7.24.2006

Borrowing from Bob

Things have been a bit slow here, and over at ANitB. It isn't so much that I don't have a lot to say or a lot on my mind, it is more that I either have too much swirling around to nail down something interesting or helpful to me to write, or I'm avoiding things when I can. I think over the last couple of weeks I've been using music as an outlet. I'm trying to learn to play it, and I'm listening to some new and interesting things. Today I have a particular verse of a Bob Dylan song stuck in my head. I've known the song for ages, but have been reintroduced to Buckets of Rain by Jeffrey Foucault and his collaboration with Redbird.
Life is sad
Life is a bust
All ya can do is do what you must.
You do what you must do and ya do it well,
I'll do it for you, honey baby,
Can't you tell?
Listen to Redbird's version here (5.05 MB via RapidShare).

2 comments:

Anonymous said...

"All ya can do is do what you must"

I get why this is sad. We love freedom. Only doing what we must do, what we have no choice but to do, lacks the freedom we love. But, I can't help be reminded of why my dad became a preacher. Because he "couldn't do anything else." He had to be a preacher, he had no choice.

Just last night I reread Zen in the Art of Archery. It was a copy of the book given to me by a friend from college. Its only inscription is "the marks inside are not mine." It comes complete with a mysterious Metro ticket with several punches. According the author, one is to loose the arrow at the moment of highest tension, at the point at which the arrow must be loosed. Not, I suppose, at the point the archer desires to loose it.

The metro ticket was what my friend used to leave Chicago and make his way to New Mexico. Someplace he had to go.

"All ya can do is do what you must."

Love,
JimII

Unknown said...

I think I may know this metro ticket guy. Nice story and analogy. I like the dual and related meanings to that line. There is this concept of being drawn so strongly to do something that there is nothing else you can do.
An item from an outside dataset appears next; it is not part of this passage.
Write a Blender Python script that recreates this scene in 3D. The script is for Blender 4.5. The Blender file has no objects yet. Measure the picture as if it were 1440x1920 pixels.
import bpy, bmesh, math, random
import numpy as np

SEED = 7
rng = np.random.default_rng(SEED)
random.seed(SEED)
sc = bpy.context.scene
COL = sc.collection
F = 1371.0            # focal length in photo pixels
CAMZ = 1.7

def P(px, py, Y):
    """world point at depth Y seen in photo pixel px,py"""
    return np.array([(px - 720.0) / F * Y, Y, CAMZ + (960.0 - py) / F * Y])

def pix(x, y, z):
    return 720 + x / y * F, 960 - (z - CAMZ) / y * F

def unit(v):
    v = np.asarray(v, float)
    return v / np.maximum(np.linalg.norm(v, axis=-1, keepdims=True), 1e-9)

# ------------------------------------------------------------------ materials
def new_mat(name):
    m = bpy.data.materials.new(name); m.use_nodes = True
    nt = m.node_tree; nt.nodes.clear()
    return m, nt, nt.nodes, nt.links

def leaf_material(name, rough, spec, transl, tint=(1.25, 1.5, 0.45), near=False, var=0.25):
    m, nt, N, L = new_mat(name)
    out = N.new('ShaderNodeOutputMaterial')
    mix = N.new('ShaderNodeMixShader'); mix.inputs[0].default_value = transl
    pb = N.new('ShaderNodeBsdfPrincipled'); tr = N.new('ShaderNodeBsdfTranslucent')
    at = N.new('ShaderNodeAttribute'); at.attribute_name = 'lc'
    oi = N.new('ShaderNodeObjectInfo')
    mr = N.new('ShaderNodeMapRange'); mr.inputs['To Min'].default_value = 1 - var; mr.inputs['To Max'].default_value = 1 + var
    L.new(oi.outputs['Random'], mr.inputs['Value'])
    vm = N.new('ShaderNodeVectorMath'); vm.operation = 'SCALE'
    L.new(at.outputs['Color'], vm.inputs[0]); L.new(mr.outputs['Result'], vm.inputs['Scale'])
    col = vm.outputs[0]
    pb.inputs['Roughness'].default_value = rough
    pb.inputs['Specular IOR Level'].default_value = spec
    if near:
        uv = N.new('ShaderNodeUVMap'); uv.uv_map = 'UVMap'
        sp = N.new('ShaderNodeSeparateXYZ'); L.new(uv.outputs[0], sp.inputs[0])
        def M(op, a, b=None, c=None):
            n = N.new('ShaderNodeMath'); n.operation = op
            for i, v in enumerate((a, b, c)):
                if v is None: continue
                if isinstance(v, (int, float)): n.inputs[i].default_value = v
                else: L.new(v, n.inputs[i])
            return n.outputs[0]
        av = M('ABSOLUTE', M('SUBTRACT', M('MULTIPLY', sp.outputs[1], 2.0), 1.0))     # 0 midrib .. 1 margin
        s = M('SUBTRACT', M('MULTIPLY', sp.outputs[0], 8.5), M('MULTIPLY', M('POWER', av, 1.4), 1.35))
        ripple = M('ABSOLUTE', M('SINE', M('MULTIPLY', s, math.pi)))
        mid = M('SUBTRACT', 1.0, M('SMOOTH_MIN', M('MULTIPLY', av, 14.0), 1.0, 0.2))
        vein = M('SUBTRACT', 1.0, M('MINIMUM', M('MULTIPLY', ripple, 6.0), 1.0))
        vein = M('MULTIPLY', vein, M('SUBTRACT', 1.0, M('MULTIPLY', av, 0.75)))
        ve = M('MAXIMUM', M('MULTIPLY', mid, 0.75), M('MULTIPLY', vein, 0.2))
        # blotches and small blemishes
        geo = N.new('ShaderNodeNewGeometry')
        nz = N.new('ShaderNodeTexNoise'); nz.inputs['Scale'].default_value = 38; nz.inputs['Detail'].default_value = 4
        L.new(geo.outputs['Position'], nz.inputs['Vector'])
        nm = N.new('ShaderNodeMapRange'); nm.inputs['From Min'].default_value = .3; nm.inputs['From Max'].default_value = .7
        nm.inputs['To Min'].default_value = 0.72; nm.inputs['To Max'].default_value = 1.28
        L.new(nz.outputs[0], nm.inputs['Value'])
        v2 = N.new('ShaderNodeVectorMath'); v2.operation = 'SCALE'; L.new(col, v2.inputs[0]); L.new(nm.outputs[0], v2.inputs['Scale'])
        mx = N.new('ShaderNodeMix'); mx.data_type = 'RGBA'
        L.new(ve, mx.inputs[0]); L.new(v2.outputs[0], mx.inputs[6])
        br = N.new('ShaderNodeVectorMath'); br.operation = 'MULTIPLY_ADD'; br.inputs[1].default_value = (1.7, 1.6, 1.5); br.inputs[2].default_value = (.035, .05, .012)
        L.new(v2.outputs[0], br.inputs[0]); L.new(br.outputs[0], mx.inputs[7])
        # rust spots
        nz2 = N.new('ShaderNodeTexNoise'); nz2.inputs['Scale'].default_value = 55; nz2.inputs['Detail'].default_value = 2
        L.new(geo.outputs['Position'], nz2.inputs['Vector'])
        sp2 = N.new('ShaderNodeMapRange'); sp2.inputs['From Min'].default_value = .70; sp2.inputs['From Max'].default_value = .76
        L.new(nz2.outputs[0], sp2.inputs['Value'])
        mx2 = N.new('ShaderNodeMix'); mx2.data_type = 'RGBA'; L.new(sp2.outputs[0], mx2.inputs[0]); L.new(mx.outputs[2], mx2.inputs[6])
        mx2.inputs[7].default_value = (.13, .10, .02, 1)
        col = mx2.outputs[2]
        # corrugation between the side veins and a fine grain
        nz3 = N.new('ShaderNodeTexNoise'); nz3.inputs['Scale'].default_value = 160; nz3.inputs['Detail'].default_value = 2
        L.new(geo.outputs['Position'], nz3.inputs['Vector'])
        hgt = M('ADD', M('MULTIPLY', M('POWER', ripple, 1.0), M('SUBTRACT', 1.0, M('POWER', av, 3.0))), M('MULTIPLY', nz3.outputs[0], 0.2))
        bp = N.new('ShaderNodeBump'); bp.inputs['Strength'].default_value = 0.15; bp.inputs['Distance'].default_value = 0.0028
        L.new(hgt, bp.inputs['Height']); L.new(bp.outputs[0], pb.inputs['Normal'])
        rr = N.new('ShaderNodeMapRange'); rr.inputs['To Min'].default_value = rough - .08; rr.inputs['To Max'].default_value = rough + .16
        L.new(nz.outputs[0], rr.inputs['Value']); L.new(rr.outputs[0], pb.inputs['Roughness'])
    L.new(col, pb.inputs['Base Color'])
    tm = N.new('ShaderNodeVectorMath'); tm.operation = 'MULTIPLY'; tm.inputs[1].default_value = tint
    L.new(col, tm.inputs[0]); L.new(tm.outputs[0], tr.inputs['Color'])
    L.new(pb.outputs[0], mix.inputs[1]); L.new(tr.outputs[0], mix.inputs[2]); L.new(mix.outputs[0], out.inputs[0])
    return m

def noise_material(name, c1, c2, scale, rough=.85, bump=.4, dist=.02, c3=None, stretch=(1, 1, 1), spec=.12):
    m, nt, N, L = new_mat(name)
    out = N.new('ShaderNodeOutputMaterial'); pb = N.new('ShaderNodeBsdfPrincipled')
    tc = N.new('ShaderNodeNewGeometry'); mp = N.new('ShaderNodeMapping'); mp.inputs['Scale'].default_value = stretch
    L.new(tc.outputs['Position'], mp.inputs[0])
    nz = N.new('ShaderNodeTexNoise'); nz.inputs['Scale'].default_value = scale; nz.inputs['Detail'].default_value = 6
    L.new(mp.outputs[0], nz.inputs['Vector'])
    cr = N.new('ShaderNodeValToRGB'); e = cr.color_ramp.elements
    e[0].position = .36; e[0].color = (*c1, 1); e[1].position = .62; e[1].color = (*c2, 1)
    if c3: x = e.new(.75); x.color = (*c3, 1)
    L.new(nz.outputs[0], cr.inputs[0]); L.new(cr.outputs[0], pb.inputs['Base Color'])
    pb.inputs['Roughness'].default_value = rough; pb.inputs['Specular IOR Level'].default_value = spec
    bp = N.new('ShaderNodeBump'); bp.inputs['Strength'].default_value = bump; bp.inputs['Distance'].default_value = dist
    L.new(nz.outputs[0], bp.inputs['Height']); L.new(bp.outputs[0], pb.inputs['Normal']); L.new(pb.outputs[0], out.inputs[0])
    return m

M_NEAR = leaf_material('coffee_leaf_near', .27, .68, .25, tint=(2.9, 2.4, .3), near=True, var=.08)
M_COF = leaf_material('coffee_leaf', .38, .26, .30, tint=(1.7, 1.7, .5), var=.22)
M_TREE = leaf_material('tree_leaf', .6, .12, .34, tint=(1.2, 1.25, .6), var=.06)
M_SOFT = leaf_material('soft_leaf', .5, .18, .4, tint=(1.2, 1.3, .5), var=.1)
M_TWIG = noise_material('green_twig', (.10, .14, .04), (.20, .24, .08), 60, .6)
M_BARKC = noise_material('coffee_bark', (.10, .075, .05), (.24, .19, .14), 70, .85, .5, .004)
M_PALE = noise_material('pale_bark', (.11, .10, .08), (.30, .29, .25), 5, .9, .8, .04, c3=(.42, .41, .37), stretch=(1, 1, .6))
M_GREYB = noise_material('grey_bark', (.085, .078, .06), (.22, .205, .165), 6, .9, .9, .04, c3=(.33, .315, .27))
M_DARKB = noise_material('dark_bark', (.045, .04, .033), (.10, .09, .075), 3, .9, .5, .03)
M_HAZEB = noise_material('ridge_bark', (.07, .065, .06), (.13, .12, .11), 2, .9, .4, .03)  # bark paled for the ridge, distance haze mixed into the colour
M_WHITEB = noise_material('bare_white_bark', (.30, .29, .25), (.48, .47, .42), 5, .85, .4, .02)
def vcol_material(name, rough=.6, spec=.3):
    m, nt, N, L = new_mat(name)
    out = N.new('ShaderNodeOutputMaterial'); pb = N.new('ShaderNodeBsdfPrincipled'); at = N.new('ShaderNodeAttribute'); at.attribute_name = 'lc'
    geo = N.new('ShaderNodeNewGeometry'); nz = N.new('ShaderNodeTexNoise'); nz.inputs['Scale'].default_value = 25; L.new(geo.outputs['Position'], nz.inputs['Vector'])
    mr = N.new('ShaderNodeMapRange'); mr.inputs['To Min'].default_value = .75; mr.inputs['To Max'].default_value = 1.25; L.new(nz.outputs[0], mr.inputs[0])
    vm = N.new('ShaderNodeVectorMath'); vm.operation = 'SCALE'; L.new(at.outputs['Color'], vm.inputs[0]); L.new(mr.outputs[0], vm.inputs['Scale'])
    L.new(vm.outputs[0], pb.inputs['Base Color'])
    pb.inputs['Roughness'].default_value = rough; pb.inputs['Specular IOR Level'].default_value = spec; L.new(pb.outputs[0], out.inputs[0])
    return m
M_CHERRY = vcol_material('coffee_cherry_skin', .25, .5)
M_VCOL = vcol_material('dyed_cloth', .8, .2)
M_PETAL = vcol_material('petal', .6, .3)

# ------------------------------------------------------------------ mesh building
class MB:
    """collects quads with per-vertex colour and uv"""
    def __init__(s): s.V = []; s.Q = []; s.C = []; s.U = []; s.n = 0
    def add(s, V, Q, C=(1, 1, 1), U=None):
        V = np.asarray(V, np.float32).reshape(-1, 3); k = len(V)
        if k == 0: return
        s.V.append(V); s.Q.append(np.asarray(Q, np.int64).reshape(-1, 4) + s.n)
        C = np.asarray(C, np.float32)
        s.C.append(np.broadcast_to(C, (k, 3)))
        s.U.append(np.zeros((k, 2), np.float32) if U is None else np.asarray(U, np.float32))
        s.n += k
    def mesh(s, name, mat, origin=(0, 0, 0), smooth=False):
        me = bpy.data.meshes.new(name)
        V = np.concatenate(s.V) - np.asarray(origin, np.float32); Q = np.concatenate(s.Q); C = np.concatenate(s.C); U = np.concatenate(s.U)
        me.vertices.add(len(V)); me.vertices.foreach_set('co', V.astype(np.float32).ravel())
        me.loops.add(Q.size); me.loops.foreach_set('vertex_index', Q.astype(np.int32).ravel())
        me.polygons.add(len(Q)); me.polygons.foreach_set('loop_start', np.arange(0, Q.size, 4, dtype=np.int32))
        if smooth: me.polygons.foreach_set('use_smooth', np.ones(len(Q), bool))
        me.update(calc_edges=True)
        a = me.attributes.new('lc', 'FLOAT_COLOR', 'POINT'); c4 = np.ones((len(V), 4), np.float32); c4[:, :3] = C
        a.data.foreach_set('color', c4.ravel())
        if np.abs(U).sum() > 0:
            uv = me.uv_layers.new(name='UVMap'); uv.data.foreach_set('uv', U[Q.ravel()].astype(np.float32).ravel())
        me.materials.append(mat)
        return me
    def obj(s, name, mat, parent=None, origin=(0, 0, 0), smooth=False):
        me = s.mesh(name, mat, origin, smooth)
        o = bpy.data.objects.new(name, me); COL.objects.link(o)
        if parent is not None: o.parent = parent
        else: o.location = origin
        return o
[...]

You discuss that here and I think while, yes, it may be sad to give up the freedom of choice there is also something beautiful about being drawn or called so strongly to something that you have no choice but to do it.

Instead of being drawn to something, there is also a component of "doing what you must" when things are thrown at you. You may not like what happened to get you where you are and you may not like what you have to do because of it, but you buckle down and go out and do what you've got to do.